■ Stated exercise ■
Read the data and repeat all of it exactly.
** START **
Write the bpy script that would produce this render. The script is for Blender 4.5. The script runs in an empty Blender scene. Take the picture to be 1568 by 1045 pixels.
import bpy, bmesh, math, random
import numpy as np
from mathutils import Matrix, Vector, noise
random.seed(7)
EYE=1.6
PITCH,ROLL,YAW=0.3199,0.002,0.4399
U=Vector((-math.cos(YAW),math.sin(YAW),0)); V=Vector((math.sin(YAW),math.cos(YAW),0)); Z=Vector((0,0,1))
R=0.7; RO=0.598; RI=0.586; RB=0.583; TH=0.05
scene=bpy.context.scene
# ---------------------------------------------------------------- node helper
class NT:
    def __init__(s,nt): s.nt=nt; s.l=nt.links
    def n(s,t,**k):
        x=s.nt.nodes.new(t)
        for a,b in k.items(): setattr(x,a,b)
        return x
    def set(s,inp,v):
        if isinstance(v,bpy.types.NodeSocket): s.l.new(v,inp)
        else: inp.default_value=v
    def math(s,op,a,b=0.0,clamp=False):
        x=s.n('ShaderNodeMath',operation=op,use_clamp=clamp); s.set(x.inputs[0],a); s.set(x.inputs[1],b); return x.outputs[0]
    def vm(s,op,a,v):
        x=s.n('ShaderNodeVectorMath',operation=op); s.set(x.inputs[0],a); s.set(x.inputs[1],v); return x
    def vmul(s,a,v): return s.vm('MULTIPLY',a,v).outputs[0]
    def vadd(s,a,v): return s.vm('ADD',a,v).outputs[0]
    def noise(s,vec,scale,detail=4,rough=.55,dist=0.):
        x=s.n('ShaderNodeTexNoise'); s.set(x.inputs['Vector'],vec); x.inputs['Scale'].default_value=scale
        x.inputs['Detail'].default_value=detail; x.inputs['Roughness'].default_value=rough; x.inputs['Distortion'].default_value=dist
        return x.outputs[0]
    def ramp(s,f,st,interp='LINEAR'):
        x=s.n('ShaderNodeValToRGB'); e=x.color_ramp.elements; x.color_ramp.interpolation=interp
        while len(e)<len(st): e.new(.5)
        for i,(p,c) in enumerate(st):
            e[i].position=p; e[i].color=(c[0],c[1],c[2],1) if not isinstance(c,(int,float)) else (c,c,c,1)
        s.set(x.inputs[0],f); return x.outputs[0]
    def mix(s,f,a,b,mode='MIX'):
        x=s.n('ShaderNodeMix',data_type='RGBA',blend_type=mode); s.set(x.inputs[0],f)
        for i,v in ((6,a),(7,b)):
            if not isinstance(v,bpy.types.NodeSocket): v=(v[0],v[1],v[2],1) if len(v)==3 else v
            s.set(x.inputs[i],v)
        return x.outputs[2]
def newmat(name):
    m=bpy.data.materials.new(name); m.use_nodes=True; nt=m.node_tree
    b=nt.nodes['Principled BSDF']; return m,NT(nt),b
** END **
■ Task response ■
Write the bpy script that would produce this render. The script is for Blender 4.5. The script runs in an empty Blender scene. Take the picture to be 1568 by 1045 pixels.
import bpy, bmesh, math, random
import numpy as np
from mathutils import Matrix, Vector, noise
random.seed(7)
EYE=1.6
PITCH,ROLL,YAW=0.3199,0.002,0.4399
U=Vector((-math.cos(YAW),math.sin(YAW),0)); V=Vector((math.sin(YAW),math.cos(YAW),0)); Z=Vector((0,0,1))
R=0.7; RO=0.598; RI=0.586; RB=0.583; TH=0.05
scene=bpy.context.scene
# ---------------------------------------------------------------- node helper
class NT:
    def __init__(s,nt): s.nt=nt; s.l=nt.links
    def n(s,t,**k):
        x=s.nt.nodes.new(t)
        for a,b in k.items(): setattr(x,a,b)
        return x
    def set(s,inp,v):
        if isinstance(v,bpy.types.NodeSocket): s.l.new(v,inp)
        else: inp.default_value=v
    def math(s,op,a,b=0.0,clamp=False):
        x=s.n('ShaderNodeMath',operation=op,use_clamp=clamp); s.set(x.inputs[0],a); s.set(x.inputs[1],b); return x.outputs[0]
    def vm(s,op,a,v):
        x=s.n('ShaderNodeVectorMath',operation=op); s.set(x.inputs[0],a); s.set(x.inputs[1],v); return x
    def vmul(s,a,v): return s.vm('MULTIPLY',a,v).outputs[0]
    def vadd(s,a,v): return s.vm('ADD',a,v).outputs[0]
    def noise(s,vec,scale,detail=4,rough=.55,dist=0.):
        x=s.n('ShaderNodeTexNoise'); s.set(x.inputs['Vector'],vec); x.inputs['Scale'].default_value=scale
        x.inputs['Detail'].default_value=detail; x.inputs['Roughness'].default_value=rough; x.inputs['Distortion'].default_value=dist
        return x.outputs[0]
    def ramp(s,f,st,interp='LINEAR'):
        x=s.n('ShaderNodeValToRGB'); e=x.color_ramp.elements; x.color_ramp.interpolation=interp
        while len(e)<len(st): e.new(.5)
        for i,(p,c) in enumerate(st):
            e[i].position=p; e[i].color=(c[0],c[1],c[2],1) if not isinstance(c,(int,float)) else (c,c,c,1)
        s.set(x.inputs[0],f); return x.outputs[0]
    def mix(s,f,a,b,mode='MIX'):
        x=s.n('ShaderNodeMix',data_type='RGBA',blend_type=mode); s.set(x.inputs[0],f)
        for i,v in ((6,a),(7,b)):
            if not isinstance(v,bpy.types.NodeSocket): v=(v[0],v[1],v[2],1) if len(v)==3 else v
            s.set(x.inputs[i],v)
        return x.outputs[2]
def newmat(name):
    m=bpy.data.materials.new(name); m.use_nodes=True; nt=m.node_tree
    b=nt.nodes['Principled BSDF']; return m,NT(nt),b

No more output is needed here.